The Thirteenth Day of the Twelfth Month
February 17, 2007The Thirteenth Day of the Twelfth Month
Esther Chapters 8-10
Write Another Decree (8:1-18)
The storyteller of Esther was a master of sustaining our interest in the story. It was in Chapter 3 that the date of the conflict was set (3:7) and since then the story has taken us through a conflict of sorts between Esther and Mordecai, then through Esther’s days of preparation, then through not one, but two banquets to what might seem the resolution of the story as the villain gets his just desserts.
If we were tricked into thinking that the climax had already been reached, then the ruse might be further enforced by the opening passage of Chapter 8, which has the feel of a postlude, where the good guys get the recognition they deserve. But wait! The villain may have been dispatched, but his evil plan is still in effect. Perhaps the danger to Esther was just as great the second time she came before her king, but the tension does not work as well for us, because we are now sure she will get what she wants. But wait!
The king, never a very affective figure in this story, demurred from Esther’s request on the basis that the edict has already been sent. His argument seems to be an extension of immutable Law of the Medes and Persians alluded to in the disposition of Vashti (1:19). In one of the many congruences between Esther and Daniel, this same character of the laws of Media and Persia is mentioned in Daniel (Daniel 6:1-14) where it is also used to slyly coerce the king to persecute the Jews.
It seems a strange way to run a country – having laws that could not be altered or revoked for perpetuity.

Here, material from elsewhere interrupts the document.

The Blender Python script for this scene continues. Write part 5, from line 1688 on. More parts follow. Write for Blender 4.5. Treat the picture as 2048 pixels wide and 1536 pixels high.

It may have been meant to give the king ultimate authority that could never be shaken. But in the stories of Esther and Daniel, of course, it is used to influence and control kings who are themselves weak and ineffectual. In contrast, we know the word of God, which was from the beginning (John 1:1) will not pass away (Luke 21:33) but is living and active (Hebrews 4:12) and always accomplishes the intentions of the Lord (Isaiah 55:11).
Even if it had been in the king’s power to alter the edict against the Jews, we get the sense that it was the sort of matter the king thought best left to his advisors while he, as one might assume from his description in Esther, returned to his women and wine. The story is now full of resolving doublets: the authority that was once given to the evil Haman was given to the good Mordecai; as an edict was written and dispatched that condemned the Jews, one was written and dispatched that would save them; Mordecai had been outside the king’s gate in sackcloth and ashes, but found his rightful position in the court, adorned in royal robes and a golden crown; and the Jews who had received the first edict with distress received the second with celebration.
With so much resolution we might expect the story to be over. But wait!
The Thirteenth Day of the Twelfth Month (9:1-32)
In Chapter 9, we finally reach the day of conflict. Even here we are told that Queen Esther extended the conflict, so that the resolution did not come for another day. And what a gruesome resolution it was, with 80,000 dead! We children of the New Testament tend to find the people of the Old to be a fairly bloodthirsty lot. But before we pass judgment on these Jews let us consider two things.
First, while the original edict authorized anyone to take arms against the Jews, to kill the men, women, and children, and to plunder their goods (3:13) the second was written to authorize the Jews to kill anyone who took arms against them threatening the lives of their women and children and plotting to plunder their goods (8:10-11). When we read the second edict this way, we understand that the Jews acted only to defend themselves, their families, and their livelihood.
We must also understand that, while those of us of privilege may be removed from it, in our world there is greater loss of life than ever recorded in the Bible, and the people of the Old Testament would surely be appalled to see the destruction we are able to wield with a single gun, not to mention our weapons of mass destruction.
With the crisis finally over, the Jews instituted the festival of Purim to remember the event. This festival is celebrated with enthusiasm and revelry of a carnival nature. The celebration includes a reading of the book of Esther. For this reason, even before the days of mass publication, many Jewish homes had a copy Esther, which was second in popularity only to the Torah.
Acts of Power and Might (10:1-3)
Finally we come to the postlude, where after telling us that the king imposed a tax on everyone, everywhere, the storyteller finally, grudgingly acknowledges that there may be some good things said about the king in some other place.
The story of Esther is a story well told, in which the course of a kingdom was decided by a single person who had the faith to take the right path and say “If I perish, I perish” (4:16) and in which the active will of God is evident without even being mentioned.